Friday, 12 December 2014

US House passes $1.1tn budget bill to avert shutdown

The US House of Representatives has passed a $1.1tn budget, hours before government was due to shut down at midnight on Thursday.
The Republican measure was passed by 219 votes to 206 after President Barack Obama had urged Democrats to support the budget.
It will fund most of the government until September 2015, but some areas will only receive short-term funding. Continue..
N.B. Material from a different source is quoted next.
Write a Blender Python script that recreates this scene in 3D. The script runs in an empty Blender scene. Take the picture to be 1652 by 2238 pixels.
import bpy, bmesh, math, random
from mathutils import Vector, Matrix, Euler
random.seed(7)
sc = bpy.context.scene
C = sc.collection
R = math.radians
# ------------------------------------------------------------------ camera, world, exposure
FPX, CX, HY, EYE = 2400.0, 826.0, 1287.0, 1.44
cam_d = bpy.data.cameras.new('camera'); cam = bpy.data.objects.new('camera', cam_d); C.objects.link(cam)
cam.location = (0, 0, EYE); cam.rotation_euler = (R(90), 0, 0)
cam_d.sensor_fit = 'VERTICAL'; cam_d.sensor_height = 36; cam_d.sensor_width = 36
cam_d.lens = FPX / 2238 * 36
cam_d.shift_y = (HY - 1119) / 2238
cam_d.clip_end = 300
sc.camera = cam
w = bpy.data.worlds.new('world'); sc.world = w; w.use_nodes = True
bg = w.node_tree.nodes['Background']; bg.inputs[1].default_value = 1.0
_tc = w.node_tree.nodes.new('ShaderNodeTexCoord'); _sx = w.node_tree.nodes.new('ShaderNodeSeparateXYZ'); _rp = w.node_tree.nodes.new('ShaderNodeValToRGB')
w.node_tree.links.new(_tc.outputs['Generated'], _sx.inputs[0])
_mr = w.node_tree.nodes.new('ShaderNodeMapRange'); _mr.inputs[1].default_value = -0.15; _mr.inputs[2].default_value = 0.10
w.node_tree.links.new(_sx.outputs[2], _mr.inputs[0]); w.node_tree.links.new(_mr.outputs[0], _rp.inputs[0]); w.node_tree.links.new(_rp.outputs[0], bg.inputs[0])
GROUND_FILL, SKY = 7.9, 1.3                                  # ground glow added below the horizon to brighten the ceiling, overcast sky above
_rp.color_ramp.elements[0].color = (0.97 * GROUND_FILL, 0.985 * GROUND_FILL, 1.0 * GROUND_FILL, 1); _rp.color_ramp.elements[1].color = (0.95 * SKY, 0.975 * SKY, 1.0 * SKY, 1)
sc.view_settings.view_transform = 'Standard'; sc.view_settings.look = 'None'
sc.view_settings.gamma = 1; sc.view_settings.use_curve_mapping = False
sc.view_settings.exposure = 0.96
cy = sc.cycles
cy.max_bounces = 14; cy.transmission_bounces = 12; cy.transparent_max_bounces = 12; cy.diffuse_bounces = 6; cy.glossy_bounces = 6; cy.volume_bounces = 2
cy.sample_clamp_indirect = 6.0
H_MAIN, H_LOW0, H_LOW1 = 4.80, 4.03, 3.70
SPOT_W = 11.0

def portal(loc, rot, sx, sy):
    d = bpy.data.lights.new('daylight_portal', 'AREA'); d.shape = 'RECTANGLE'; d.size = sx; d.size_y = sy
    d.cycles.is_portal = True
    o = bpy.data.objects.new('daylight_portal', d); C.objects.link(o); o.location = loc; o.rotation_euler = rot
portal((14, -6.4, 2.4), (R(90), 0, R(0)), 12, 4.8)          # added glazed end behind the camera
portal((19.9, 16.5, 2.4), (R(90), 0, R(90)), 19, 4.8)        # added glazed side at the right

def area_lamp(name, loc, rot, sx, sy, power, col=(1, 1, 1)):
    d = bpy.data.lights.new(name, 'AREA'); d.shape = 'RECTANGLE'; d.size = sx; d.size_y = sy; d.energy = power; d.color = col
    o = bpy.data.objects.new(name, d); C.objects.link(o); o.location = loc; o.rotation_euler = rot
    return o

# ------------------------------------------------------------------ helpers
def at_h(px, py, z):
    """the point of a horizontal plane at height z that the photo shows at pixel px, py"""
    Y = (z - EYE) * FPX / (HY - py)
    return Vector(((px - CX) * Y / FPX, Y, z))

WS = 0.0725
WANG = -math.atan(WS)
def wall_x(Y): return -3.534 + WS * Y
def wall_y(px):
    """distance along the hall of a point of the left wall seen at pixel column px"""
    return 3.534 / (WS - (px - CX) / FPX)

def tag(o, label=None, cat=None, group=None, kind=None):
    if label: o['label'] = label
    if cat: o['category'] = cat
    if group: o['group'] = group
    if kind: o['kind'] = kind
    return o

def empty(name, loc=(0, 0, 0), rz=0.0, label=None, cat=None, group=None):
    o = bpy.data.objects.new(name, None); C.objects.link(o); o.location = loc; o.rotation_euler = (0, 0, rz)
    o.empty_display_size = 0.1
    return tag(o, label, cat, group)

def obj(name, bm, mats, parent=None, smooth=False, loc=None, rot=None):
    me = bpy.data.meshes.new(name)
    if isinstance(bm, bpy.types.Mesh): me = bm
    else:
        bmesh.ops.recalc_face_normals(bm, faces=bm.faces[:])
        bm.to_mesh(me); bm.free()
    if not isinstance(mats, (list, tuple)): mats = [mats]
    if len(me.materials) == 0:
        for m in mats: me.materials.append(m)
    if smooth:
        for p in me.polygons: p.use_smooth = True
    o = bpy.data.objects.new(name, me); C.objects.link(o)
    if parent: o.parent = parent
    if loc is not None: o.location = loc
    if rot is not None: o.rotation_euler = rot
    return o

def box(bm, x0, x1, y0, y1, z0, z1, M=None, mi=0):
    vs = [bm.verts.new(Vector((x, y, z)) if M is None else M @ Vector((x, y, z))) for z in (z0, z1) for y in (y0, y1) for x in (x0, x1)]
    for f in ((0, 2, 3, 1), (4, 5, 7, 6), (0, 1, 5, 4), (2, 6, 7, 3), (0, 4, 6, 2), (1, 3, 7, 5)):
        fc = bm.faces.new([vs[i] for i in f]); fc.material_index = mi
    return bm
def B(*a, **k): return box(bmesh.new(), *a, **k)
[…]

Republicans won control of both House and Senate in elections last month.
A relieved John Boehner, the Republicans' House leader, said: "Thank you and Merry Christmas."
Fifty-seven Democrats voted for the bill, but others were angry about the president's call for support of the Republican bill, with Democratic House leader Nancy Pelosi saying she was "enormously disappointed" at Mr Obama's position.
Immigration issue
The Republicans strongly oppose President Obama's immigration reforms and so the bill only funds the Department of Homeland Securityuntil February.
Republicans hope that when the new congress meets at the start of next year, they can force changes to the president's immigration plans.
The budget bill must now be passed by the Senate and sent to the president to sign into law.
A two-day extension of government funding was approved by the Senate on Thursday to give it time to pass the main budget.
Senate Majority leader Harry Reid said that his chamber would begin looking at the legislation on Friday.
The bill funds the government at the same levels that were negotiated last December.
It also adds emergency funding requested by President Barack Obama, including funds to fight Ebola in West Africa and money for US air strikes against Islamic State in Iraq and Syria.
As presented earlier in the week, the 1,600 page bill also includes a number of provisions intended to gain votes from both parties, including:
·         increasing the amount an individual person can contribute to a national political party from $32,400 to $324,000
·         blocks the District of Columbia from using its own funds to set up regulatory systems for marijuana legalisation
·         measures that would significantly weaken new regulations about risky financial instruments called swaps
·         blocking certain Environmental Protection Agency (EPA) regulations
·         cuts in the budgets of the EPA and the US tax agency
·         increases in the budget for Wall Street regulation agencies, including the Securities and Exchange Commission.
A number of Democrats were unhappy at what they saw as unnecessary concessions made to Republicans in order to pass the bill.
"We don't like lobbying that is being done by the president or anybody else that allows us to... give a big gift to Wall Street," Democrat congresswoman Maxine Waters said.
For their part, several Republicans argued that the deal did not go far enough in putting curbs on President Obama's plan to grant work visas to millions of workers who had entered the US illegally.